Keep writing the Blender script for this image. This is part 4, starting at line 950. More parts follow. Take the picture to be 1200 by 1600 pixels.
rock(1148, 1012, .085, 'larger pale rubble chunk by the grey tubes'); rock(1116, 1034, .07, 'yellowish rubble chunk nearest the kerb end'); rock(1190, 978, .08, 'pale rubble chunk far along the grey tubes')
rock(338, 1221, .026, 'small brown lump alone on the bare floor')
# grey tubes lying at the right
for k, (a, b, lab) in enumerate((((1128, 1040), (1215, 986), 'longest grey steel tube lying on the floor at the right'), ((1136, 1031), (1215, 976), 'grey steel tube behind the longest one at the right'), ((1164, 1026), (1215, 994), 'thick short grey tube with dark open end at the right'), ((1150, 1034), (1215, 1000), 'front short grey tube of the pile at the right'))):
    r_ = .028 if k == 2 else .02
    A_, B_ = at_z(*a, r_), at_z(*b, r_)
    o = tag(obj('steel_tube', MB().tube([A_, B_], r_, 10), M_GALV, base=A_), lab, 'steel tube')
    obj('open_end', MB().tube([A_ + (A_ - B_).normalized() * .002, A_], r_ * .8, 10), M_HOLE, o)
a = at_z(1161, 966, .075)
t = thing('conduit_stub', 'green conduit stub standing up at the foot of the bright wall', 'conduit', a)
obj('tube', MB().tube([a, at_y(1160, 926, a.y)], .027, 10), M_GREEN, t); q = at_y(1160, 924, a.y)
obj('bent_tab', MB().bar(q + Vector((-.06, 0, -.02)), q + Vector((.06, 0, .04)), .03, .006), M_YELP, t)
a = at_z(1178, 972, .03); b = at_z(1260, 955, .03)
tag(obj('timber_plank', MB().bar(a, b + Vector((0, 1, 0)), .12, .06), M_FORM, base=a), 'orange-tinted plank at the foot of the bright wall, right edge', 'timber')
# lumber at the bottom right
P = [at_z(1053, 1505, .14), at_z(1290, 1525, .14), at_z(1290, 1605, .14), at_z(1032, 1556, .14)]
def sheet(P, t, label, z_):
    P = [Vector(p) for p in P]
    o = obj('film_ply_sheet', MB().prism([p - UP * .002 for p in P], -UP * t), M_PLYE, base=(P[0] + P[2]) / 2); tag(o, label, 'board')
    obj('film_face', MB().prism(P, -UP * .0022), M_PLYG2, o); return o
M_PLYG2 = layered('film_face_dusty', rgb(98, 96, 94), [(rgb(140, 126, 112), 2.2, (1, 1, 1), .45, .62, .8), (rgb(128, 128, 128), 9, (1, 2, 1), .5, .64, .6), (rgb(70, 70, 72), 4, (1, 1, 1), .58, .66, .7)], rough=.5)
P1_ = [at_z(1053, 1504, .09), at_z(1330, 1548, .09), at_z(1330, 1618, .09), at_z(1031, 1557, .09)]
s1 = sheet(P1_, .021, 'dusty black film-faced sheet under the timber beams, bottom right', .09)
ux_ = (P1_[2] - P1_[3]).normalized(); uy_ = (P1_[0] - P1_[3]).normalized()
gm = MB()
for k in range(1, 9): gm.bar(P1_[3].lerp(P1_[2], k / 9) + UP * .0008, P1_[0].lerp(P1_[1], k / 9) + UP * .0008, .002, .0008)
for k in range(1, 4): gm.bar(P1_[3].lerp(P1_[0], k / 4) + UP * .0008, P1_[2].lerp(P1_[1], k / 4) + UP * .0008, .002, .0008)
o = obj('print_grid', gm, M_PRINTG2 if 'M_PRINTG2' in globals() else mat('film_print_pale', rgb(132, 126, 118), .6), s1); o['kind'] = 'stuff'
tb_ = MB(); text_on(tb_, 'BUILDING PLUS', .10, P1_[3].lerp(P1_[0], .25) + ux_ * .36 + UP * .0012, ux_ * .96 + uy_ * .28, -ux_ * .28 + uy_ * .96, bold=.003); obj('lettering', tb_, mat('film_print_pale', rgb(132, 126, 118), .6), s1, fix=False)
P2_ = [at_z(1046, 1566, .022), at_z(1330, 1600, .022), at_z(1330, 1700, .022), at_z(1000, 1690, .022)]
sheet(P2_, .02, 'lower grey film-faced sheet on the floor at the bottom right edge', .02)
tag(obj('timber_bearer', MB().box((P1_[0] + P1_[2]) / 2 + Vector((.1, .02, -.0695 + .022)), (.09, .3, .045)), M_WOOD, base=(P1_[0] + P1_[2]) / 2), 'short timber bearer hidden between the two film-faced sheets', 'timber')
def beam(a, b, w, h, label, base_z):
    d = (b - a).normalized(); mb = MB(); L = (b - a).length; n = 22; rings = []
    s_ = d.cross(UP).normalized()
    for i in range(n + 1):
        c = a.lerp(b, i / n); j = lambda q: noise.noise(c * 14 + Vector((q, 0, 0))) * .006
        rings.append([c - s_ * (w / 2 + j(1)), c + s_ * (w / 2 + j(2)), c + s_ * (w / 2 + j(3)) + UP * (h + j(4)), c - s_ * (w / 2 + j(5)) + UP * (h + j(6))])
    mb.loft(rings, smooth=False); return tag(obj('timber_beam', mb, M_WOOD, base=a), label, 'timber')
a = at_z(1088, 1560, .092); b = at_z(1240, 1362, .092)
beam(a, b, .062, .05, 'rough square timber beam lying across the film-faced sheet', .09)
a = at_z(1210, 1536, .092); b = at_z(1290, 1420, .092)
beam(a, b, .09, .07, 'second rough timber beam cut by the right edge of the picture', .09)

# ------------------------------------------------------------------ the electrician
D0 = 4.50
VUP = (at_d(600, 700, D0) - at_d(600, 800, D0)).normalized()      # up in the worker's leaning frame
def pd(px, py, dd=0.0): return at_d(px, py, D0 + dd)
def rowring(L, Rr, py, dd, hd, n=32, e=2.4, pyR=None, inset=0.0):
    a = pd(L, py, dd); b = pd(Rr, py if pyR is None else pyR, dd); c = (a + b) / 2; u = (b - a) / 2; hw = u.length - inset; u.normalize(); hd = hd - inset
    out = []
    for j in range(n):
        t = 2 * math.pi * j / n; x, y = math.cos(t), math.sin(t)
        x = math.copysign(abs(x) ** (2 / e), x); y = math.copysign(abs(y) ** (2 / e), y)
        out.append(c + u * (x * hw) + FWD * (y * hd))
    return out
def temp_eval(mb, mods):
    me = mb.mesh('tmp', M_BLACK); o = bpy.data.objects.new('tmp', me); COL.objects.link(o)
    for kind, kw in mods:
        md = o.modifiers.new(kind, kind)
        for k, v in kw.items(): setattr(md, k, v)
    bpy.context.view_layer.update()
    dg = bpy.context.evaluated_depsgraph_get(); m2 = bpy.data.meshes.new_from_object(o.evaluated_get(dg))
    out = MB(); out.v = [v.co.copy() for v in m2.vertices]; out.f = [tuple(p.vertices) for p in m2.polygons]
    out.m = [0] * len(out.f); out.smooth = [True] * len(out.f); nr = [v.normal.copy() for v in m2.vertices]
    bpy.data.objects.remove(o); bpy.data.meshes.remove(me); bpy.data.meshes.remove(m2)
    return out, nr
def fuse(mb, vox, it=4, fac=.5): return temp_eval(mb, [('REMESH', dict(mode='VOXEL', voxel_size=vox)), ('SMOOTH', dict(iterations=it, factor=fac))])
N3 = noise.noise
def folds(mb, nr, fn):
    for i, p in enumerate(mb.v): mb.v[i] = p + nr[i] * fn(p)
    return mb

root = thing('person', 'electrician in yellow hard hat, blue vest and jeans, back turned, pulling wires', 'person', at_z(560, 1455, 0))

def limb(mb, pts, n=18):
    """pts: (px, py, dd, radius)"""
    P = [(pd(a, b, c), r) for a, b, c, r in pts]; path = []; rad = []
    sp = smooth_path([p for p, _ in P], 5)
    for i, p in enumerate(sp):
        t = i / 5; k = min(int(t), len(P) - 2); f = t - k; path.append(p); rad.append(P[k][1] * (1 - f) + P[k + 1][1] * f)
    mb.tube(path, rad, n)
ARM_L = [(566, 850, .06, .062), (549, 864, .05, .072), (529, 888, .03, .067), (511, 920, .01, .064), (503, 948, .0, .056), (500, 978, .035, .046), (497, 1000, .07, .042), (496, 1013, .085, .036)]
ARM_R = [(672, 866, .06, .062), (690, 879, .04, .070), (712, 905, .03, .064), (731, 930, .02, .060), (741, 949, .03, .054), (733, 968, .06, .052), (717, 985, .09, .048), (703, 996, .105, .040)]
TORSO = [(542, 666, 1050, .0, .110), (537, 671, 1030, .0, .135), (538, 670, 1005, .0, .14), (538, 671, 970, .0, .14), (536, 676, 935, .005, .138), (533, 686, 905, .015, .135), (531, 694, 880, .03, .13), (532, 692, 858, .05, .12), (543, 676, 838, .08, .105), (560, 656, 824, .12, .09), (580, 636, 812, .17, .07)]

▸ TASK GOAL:
Of the lines in this data, how many contain "picture"? Reply with only the number.

▸ ANSWER FOR THIS EXERCISE:
2